Sabtu, 06 Mei 2017

01052017


Pagi itu, pagi yang menggigil untuk memulai semangat juang yang membara. Dan sialnya dipagi yang sama, firasatku teramat buruk, entah itu tentang aksi yang akan kulakukan hari ini atau tentang entah.
Aku juga temanku meluncur menuju taman fleksi atau sekarang dinamakan taman radio. Tak ada kesialan apapun selama perjalanan, hanya saja mentari hangat tak mempengaruhi kehampaan pagi ini. Dan terlebih gigil hatiku semakin menusuk rusuk, pengap.
Ah taman fleksi, masa mudaku dulu yang penuh kenangan. Tentang mabuk dari senja hingga fajar, tentang pertemuan dengan kawan yang sama busuknya denganku. Tentang tawa yang menopengi luka dan tentang kawan yang menjelma keluarga.
Hari ini, hari kemerdekaan untuk buruh sedunia, seharusnya. Tapi tidak semua perayaan dirayakan semua orang, ada sebagian yang lebih nyaman menganggap semua hari adalah hari yang sama.
Seperti halnya aku sendiri, siang adalah perjuangan dan malam adalah kehangatan bersama kawan di hari apapun itu. Di usia berapapun kini aku, layaknya sama saja sedari aku sadar akan kehidupanku. Yang membedakannya adalah momen yang kelak menjadi kenang, yang kelak akan akan menjadi cambuk ketika aku dimabuk dunia.

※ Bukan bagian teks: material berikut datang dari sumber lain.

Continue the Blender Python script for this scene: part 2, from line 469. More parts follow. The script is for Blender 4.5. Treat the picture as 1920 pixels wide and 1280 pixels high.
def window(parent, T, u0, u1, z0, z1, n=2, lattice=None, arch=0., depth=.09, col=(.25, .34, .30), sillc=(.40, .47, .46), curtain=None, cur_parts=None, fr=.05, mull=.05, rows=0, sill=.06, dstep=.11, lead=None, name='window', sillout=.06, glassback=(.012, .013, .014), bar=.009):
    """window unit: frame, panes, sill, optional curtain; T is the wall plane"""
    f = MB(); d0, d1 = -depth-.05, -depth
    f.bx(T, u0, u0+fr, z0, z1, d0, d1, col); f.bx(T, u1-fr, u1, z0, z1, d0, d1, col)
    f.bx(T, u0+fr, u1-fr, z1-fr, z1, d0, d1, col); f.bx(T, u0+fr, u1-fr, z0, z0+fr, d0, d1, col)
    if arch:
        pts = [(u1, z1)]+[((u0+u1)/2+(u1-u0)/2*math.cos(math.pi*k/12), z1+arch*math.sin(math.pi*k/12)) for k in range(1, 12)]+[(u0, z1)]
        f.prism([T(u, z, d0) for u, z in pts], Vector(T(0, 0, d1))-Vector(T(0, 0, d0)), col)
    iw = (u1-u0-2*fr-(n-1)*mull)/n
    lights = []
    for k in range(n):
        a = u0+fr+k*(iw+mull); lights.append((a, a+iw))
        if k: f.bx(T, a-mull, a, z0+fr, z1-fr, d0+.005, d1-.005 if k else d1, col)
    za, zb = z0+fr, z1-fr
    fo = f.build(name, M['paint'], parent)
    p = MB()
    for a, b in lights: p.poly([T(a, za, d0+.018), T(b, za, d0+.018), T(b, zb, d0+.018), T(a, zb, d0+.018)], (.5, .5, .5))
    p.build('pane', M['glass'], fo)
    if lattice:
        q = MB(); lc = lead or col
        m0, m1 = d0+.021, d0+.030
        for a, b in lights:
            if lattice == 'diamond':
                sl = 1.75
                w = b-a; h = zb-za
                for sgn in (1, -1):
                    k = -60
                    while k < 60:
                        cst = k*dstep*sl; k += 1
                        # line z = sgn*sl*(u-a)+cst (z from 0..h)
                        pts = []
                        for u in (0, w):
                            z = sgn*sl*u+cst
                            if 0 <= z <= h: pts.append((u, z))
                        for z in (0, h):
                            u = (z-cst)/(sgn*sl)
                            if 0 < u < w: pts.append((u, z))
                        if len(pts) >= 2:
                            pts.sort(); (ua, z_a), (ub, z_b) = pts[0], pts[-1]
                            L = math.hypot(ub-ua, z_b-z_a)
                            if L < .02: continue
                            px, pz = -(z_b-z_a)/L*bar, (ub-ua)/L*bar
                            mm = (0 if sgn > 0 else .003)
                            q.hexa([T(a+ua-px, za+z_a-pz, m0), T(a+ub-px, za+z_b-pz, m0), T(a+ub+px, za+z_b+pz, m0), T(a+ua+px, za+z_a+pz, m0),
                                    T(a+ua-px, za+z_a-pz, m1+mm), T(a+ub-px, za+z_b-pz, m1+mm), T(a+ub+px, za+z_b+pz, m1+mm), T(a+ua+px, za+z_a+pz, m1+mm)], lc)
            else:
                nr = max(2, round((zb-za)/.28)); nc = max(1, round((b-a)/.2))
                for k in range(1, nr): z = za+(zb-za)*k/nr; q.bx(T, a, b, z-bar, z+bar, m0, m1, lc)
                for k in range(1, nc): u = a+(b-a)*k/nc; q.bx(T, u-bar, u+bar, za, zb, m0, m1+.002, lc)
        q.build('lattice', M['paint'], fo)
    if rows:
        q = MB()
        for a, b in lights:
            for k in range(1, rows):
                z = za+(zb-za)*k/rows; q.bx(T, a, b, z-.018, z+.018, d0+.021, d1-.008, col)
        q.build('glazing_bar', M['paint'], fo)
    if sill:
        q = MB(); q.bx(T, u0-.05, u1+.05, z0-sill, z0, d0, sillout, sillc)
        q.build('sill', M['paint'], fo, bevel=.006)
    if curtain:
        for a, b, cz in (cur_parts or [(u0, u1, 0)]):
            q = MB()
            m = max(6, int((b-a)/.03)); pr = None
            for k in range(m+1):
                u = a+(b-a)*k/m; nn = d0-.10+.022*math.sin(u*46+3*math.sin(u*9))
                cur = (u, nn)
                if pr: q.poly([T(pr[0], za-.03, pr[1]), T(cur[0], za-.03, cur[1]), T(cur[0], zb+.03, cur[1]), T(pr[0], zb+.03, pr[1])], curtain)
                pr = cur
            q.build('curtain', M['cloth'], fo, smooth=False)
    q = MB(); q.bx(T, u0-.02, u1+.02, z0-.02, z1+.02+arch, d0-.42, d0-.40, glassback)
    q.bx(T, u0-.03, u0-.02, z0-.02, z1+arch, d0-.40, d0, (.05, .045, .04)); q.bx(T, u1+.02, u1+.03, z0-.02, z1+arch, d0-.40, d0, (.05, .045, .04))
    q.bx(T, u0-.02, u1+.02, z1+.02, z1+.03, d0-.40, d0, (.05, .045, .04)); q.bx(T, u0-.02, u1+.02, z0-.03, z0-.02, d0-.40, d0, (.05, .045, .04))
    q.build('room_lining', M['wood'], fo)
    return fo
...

Hari ini lebih brutal dari hari kemarin, banyak perselisihan, pertentangan, emosi yang meledak, teriakan lantang yang menantang, jerit tangis yang mewujud menjadi semangat juang. Dan juga dihari ini bukan hanya malam yang memburu siangku, beberapa aparat yang tak terima pos penjagaannya kami rusakpun memburu kami layaknya elang yang memburu mangsanya dengan mata tajamnya itu.
Apa boleh buat, aku harus menunggu malam untuk dapat pulang kerumah. Disertai degup dada yang kencang, seolah setan dunia membayangiku di setiap perempatan dan stopan rambu jalanan.
Lega rasanya ketika aku sampai dirumah, namun masih ada gigil rindu yang menusuk rusuk. Firasat, hal baik atau buruk apa yang akan menimpa garis waktuku sekarang ? Lalu isenglah aku membuka akun istagramku yang beberapa lama ini tak aku kunjungi jua. Dan sialnya ketika aku membuka DM, entah ini kabar baik atau buruk. Kau, hawa yang selalu kurindu kini dalam beberapa hari akan menjumpai palaminan. Pria yang tak sering kau ceritakan meminangmu, sosok yang mungkin memang adammu. Kini aku benar" merasa sebagai nubuat busuk, yang abai pada khutuk. Aku memang tidak mencintaimu sedalam dulu, namun dikedalaman kalbuku, namamu masih saja terukir disana. Layaknya aku menorehkanmu di hati batuku, karena sangat teringat olehku, bahwa aku yang beku kaku dalam perihal percintaan mampu dilelehkan olehmu. Mungkin karena kesabaranmu, dan bodohnya aku adalah karena aku terlalu memanjai egoku. Terlalu cemburu oleh pria itu dulu. Dan aku tak mampu mengungkap sesal ataupun menyampaikan keinginanku yang teramat ingin kembali bersamamu.
Kini kawanku malam ini adalah marah, takut, gigil, perih, sesal, kesal... dan juga rindu.
Meski kini aku tengah menyayangi wanita lainnya, tapi aku tak ingin bohong. Bahwa aku masih mencintaimu dan rindu padamu. Dan saat terakhir kita bertemu, aku tak juga sempat mengungkapkan isi hatiku padamu. Lebih tepatnya aku terlalu takut kau campakan, atau mungkin aku terlalu takut sisa cinta ini hilang karena kecewa atas penolakanmu.
Ah sudahlah, biar kunikmati malam ini. Dan mungkin untuk menghabiskan sisa rasaku padamu, karena aku tak mau menyimpan perasaan pada wanita yang sudah dimiliki pria lain.
Semoga aku sanggup hadir nanti dipelaminanmu dengannya, untuk terakhir kalinya menjabat tanganmu dan memandang parasmu dari dekat. Selamat untukmu. Semoga pernikahanmu menjadi barokah dalam kesucian suatu hubungan.
Semoga engkau membacanya dan curahan hatiku ini tak menjadi hal yang menghalangi rencanamu dengannya karena aku hanya ingin mengungkap semuanya tanpa bicara. Karena aku tak pandai berlisan, hanya bisa mengungkapnya melalui tulisan.